Des espaces ? La ville de Goma montre déjà un exemple avec le festival Musika Na Kipaji qui reste, jusqu’à présent, le seul événement artistique consacré uniquement au sexe féminin. Chaque année, des dizaines de personnes, incluant les hommes, participent dans l’exécution du projet. L’engouement sur l’initiative s’agrandit au fil des années.
Pour cette édition, plus de 300 festivaliers étaient présents lors du jour du spectacle et une vingtaine d’artistes, danseurs, slameuses, chanteuses et humoristes, étaient sur la grande scène. De ce festival, Delah ne restera qu’avec des bons souvenirs.
« Je suis accablée de gratitude d’avoir été choisie de venir et participer à ce festival.

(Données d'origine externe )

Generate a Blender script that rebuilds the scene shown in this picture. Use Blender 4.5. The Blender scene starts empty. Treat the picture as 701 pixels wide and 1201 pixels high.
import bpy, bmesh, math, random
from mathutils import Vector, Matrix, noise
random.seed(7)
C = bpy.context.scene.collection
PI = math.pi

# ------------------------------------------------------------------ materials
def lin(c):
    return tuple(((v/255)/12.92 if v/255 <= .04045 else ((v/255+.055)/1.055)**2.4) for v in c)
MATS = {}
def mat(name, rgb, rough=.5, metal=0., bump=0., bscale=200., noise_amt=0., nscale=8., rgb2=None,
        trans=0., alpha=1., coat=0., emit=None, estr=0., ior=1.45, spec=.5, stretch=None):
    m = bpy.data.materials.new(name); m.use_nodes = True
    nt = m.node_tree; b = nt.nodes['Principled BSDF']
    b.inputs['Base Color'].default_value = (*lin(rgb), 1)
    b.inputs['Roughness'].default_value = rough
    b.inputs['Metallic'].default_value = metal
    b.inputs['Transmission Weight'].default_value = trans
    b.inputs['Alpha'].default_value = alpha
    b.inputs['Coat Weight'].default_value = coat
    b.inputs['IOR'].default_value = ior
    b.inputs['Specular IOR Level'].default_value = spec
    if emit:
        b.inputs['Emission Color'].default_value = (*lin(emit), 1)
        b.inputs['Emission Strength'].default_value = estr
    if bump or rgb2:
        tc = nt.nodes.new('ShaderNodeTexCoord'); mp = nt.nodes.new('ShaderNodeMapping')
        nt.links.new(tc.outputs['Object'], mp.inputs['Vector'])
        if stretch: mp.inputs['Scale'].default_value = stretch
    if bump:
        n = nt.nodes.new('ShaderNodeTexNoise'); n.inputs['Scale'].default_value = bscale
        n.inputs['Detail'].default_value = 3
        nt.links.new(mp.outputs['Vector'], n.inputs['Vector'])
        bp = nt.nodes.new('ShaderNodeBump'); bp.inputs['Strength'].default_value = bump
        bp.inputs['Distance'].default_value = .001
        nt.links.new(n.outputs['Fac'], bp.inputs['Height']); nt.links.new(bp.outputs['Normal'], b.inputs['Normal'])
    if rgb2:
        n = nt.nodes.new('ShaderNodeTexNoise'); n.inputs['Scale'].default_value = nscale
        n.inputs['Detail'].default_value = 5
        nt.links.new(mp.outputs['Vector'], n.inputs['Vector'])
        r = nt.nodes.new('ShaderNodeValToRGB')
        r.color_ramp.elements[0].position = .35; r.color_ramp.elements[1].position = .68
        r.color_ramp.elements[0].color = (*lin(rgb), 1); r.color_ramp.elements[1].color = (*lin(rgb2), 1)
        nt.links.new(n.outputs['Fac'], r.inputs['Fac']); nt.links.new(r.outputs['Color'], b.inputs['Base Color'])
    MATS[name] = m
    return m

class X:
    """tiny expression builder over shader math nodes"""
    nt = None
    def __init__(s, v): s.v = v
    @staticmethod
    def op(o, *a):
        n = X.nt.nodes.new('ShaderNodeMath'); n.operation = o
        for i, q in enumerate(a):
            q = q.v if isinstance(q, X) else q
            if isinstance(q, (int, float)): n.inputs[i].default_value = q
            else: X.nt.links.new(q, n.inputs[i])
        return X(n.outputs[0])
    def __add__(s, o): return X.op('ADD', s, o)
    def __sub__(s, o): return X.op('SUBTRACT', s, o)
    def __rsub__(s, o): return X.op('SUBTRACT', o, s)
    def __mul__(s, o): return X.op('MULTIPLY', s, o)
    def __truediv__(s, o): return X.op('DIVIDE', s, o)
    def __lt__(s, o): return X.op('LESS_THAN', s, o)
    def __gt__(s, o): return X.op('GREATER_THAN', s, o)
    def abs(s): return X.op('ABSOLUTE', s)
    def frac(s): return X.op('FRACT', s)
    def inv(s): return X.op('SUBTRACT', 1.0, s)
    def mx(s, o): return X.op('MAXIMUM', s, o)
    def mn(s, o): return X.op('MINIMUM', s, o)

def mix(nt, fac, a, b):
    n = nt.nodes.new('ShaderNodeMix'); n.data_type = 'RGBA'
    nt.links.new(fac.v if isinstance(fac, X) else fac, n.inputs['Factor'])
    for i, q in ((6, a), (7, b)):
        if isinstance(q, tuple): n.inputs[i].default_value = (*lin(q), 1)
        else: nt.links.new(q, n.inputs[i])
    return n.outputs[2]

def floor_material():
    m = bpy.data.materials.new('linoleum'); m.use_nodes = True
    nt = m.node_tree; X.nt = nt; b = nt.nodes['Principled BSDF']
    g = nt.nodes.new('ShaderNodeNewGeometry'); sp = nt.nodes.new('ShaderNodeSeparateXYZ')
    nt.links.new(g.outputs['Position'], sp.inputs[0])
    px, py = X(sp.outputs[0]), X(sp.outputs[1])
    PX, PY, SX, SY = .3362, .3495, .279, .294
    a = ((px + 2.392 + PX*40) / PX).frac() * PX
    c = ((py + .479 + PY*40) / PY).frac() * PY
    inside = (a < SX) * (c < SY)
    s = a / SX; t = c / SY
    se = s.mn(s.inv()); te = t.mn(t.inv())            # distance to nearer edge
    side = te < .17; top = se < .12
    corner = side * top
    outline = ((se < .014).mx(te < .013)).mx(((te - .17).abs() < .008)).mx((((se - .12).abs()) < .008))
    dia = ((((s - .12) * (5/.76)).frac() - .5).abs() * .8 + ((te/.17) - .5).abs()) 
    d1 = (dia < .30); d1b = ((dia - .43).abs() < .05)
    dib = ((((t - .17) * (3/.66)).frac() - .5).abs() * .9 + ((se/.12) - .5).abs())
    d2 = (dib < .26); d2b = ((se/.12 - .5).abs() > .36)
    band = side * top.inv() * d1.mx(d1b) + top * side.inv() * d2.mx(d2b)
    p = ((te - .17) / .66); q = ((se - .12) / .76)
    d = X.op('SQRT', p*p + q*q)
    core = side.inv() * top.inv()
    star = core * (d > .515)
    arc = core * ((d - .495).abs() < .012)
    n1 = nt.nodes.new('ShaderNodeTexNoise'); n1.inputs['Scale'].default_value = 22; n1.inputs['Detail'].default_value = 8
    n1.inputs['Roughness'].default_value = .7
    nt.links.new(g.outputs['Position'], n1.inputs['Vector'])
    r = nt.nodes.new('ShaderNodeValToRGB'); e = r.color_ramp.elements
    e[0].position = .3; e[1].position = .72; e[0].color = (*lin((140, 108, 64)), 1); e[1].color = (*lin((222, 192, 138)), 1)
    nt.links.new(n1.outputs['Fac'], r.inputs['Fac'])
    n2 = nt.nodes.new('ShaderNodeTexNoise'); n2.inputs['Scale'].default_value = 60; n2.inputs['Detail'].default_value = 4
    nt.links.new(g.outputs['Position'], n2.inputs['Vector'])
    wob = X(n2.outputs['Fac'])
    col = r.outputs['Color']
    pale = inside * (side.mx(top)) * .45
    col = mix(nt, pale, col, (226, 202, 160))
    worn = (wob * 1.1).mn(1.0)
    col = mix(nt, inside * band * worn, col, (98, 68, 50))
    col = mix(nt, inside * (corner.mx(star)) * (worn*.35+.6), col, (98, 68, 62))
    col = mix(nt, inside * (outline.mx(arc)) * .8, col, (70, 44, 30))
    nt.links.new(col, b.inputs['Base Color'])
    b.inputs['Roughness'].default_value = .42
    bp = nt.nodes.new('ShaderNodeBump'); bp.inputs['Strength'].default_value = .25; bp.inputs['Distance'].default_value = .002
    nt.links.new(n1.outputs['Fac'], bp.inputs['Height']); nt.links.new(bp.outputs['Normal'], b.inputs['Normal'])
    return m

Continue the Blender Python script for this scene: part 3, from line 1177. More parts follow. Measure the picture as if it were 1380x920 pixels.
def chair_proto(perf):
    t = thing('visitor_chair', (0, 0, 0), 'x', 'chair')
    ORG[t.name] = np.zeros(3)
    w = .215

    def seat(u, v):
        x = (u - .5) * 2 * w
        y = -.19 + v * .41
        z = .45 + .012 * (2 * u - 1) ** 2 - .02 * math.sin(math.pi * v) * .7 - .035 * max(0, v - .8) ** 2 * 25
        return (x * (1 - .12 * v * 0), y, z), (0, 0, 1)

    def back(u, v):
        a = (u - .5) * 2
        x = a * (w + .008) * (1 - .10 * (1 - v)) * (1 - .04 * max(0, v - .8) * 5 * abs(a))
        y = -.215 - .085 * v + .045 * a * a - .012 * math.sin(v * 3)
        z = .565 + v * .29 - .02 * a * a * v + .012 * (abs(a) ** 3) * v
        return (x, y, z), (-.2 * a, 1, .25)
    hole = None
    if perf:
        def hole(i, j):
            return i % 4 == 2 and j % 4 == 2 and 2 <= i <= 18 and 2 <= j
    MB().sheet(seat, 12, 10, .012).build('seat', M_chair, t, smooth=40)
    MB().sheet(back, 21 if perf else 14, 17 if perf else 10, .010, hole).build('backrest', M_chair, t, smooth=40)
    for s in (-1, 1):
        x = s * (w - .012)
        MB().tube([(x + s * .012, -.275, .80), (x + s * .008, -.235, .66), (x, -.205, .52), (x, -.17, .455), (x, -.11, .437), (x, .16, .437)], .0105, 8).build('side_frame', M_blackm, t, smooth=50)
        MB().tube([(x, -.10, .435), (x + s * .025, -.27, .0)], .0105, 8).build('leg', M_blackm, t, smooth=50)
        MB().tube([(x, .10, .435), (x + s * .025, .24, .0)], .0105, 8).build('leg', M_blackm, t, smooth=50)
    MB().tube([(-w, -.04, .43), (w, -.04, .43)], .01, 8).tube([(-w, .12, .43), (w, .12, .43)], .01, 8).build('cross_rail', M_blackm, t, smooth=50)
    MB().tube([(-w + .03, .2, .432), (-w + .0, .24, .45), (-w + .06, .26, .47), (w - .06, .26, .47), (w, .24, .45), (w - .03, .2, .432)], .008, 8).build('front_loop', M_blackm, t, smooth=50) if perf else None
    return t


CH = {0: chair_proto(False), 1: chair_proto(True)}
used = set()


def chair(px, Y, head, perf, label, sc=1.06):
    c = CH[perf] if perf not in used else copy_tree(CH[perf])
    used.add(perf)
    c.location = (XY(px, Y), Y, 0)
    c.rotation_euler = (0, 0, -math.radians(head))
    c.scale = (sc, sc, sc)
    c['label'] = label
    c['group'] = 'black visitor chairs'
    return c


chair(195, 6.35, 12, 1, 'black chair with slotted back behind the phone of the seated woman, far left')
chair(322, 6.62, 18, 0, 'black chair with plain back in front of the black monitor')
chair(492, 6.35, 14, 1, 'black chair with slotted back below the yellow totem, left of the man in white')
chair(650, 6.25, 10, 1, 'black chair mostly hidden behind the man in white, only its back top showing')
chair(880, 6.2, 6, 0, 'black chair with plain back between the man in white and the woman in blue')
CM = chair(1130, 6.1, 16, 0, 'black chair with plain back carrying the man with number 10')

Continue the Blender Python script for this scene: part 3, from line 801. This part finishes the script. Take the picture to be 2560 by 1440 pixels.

Pour moi, c’est une bénédiction et une chance d’avoir travaillé avec ces incroyables femmes talentueuses ». La discipline comme mode de vie Delah Dube est actuellement basée à Kigali, au Rwanda pour raisons d’étude.
Elle poursuit les deux chemins, les études et sa vie artistique grâce à la discipline qu’elle s’est fixée. Cela lui a permis aussi de se faire un nom dans le pays des mille collines et de présenter ses talents artistiques sur diverses plateformes, telles que Sofar Sounds et Women Deliver en 2023, atteignant un public mondial avec son message d’amour de soi, de résilience et de justice sociale.
Elle a aussi prêté sa voix poétique au public diversifié de dirigeants, d’entrepreneurs et de jeunes de plus de 30 pays africains lors du sommet Youth Connekt 2022, comme à la cérémonie « Kwita Izina » de nomination des gorilles la même année.
Dans son dernier projet « Delah Dube ´s African fairytale », l’artiste explore dans la comédie musicale qu’elle a elle-même écrite, mise en scène, coproduite et interprétée, les voyages dans l’espace, la spiritualité et la recherche d’un but.
Sa mission est d’expérimenter différents sons, visuels et formes d’art afin de transformer et de contribuer à l’industrie créative africaine. Au quotidien, elle s’inspire de la musique de Nina Simone et de Lauryl Hill.